I was flipping through radio stations in my car during a drive from Virginia to Connecticut Monday night when, somewhere in the middle of Delaware, I happened across the type of terror that always besets lonely travelers on deserted roads in horror movies and leads to a gruesome and terrible death.
Meghan McCain’s voice emanated from my speakers.
McCain was interviewing her father, Sen. John McCain (great get, Meghan’s booker!), for her radio show “America Now,” which is a thing that exists. The senator was there to assuage his daughter’s fears about ISIS after the Paris attacks and pump his buddy Lindsey Graham’s presidential campaign by extolling Graham’s foreign policy experience. (Which apparently consists of three decades in the JAG corps and three dozen Senate-sponsored trips to war zones.) All this while slagging on the do-nothing President Obama. In fact, if you listen to the interview, you can hear John McCain expressing his deep, deep, deep disappointment that the president has not taken any of his advice on how to militarily kick ISIS right in the beytsim.
But what really caught my attention was this snippet:
MEGHAN MCCAIN: Bernie Sanders was on “Face the Nation” yesterday saying that global warming led to the rise of ISIS. Do [snicker] you think there’s any validity to that? Because I thought it was a whole bag of crazy.
JOHN MCCAIN: Well you know, that substance has been legalized in a lot of states and it’s on the ballot in Arizona…
[CROSSTALK AS MEGHAN LETS OUT A LAUGH THAT SOUNDS LIKE A HYENA WITH A HEAD INJURY]
JOHN MCCAIN: That’s the only conclusion that I can draw.
Ho ho, that whackadoodle Bernie Sanders, suggesting that radical changes in the planet’s climate might lead to violence and terrorism as humans fight over rapidly diminishing resources! One would think such a scenario would not be so unthinkable to people from Arizona, of all places.
Peggy Noonan had also mocked Sanders for this point after he made it both on “Face the Nation” and at Saturday night’s Democratic debate. The grand dowager of the Wall Street Journal’s editorial page called the senator “daffy” for his comments, which is the Upper East Side patrician-speak for “zonked-out pothead.”
I am sure that the McCains and Noonan are not the only conservatives having giggling fits over the linking of climate change to terrorism. Unfortunately for all of them, Sanders is at least partly correct.
While Syria’s civil war began in 2011, several research studies have traced the seeds of the conflict back to 2006. That was when the nation began experiencing its worst drought on record, a drought that researchers believe was exacerbated by climate change. The agriculture industry collapsed, and many poor rural farmers migrated to Syria’s cities, which were already overcrowded with refugees from Iraq who had fled the insurgency then killing thousands of their countrymen in the wake of the United States’s invasion.
The Syrians and Iraqis were often unemployed and living in grinding poverty at a time when the drought caused food prices to rise. The regime of Bashar al-Assad mostly ignored the resulting political pressure. Snubbed by their leaders, starving and sinking deeper into poverty, Syrians began protesting Assad.
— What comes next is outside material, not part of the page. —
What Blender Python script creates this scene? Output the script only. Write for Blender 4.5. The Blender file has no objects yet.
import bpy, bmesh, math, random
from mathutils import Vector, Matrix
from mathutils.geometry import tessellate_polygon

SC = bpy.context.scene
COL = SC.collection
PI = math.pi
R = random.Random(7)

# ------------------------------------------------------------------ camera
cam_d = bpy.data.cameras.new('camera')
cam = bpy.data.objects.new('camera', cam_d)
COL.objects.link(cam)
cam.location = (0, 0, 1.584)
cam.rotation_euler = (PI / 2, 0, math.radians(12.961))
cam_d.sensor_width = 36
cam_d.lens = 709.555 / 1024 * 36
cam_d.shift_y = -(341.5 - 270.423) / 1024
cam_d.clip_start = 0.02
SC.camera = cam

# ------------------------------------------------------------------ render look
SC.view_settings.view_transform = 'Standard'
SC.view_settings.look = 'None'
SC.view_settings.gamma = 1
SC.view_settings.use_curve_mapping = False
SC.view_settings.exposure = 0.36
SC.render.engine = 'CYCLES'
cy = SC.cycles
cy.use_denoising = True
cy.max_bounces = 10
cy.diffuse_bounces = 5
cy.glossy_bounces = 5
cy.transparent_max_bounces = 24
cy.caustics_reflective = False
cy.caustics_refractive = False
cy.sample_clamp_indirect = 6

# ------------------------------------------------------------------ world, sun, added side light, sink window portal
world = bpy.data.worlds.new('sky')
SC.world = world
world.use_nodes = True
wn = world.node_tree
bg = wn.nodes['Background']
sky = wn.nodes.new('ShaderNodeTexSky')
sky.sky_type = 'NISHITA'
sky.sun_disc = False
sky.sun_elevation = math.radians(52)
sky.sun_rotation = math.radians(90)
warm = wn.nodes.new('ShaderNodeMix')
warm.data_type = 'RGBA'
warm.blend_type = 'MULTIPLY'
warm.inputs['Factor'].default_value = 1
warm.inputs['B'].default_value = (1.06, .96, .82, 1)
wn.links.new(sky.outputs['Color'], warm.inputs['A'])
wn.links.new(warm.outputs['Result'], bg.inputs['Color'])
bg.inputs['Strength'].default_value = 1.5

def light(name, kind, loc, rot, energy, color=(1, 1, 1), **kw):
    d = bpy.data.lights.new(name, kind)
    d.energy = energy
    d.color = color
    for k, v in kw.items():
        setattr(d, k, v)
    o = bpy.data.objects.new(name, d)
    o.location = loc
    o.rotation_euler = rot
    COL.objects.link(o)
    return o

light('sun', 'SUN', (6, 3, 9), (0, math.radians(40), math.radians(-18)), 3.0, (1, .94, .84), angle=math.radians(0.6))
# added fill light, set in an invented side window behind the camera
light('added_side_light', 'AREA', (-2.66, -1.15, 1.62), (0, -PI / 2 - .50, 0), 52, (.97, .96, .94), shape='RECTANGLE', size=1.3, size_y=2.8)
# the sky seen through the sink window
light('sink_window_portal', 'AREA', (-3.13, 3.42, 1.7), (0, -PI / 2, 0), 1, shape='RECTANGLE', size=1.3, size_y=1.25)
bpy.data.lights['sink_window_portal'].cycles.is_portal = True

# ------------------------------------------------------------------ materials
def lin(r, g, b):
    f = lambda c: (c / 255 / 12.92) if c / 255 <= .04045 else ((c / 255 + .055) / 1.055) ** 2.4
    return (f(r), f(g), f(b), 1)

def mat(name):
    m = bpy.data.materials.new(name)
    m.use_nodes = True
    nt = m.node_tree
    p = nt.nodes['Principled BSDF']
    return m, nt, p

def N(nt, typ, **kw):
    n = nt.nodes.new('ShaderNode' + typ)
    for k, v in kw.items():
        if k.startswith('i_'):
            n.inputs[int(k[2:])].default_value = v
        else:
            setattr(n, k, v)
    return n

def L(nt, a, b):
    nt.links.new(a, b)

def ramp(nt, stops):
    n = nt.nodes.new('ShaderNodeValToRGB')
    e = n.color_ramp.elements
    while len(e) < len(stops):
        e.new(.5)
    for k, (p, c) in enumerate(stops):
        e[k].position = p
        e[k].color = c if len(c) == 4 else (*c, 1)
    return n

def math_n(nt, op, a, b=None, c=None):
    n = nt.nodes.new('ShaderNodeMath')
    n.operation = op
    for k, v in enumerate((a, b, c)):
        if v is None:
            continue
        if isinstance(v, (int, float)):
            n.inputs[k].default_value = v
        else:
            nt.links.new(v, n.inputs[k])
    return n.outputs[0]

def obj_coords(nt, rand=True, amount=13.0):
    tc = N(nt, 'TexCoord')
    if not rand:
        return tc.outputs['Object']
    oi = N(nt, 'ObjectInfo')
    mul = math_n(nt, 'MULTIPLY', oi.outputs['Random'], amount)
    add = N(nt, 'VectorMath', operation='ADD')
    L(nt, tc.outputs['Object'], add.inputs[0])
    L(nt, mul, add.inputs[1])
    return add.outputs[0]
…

These protests spread and eventually exploded into the all-out civil war that continues today. The chaos of that civil war gave ISIS the opportunity to capture territory and establish its murderous regime.
To be sure, the drought is not the only cause of the Syrian civil war or the rise of ISIS. There are the long-standing divisions in Arab societies between the religious and the secular, the different branches of Islam, Sunni versus Shia, the sometimes uneasy coexistence with the regions Christians and other minorities, the de-Baathification of the Iraqi military, the Arab Spring that saw populations across the Middle East rise up against unpopular dictators. Hell, we can blame colonialism and the Sykes-Picot Agreement in part for the current conflict while we’re at it.
At worst, Sanders might be guilty of oversimplifying things a bit. But there is no doubt that climate change-fueled drought was one condition that came together with several others at the right time to light the fire that killed people on the streets of Paris last Friday.
Now, I don’t expect better of Peggy Noonan or either of the McCains, even if one of them is an elected official of long standing in the World’s Greatest Deliberative Body. (Actually, that probably lowers his standing in my eyes.) But it might behoove all of them to do some basic Googling before shooting off their mouths over how hilarious they find it that the old hippie Vermont senator would raise so fanciful a notion as climate change for fueling ISIS’s rise. I’d suggest the same for the rest of the Republican Party if I thought they might learn something.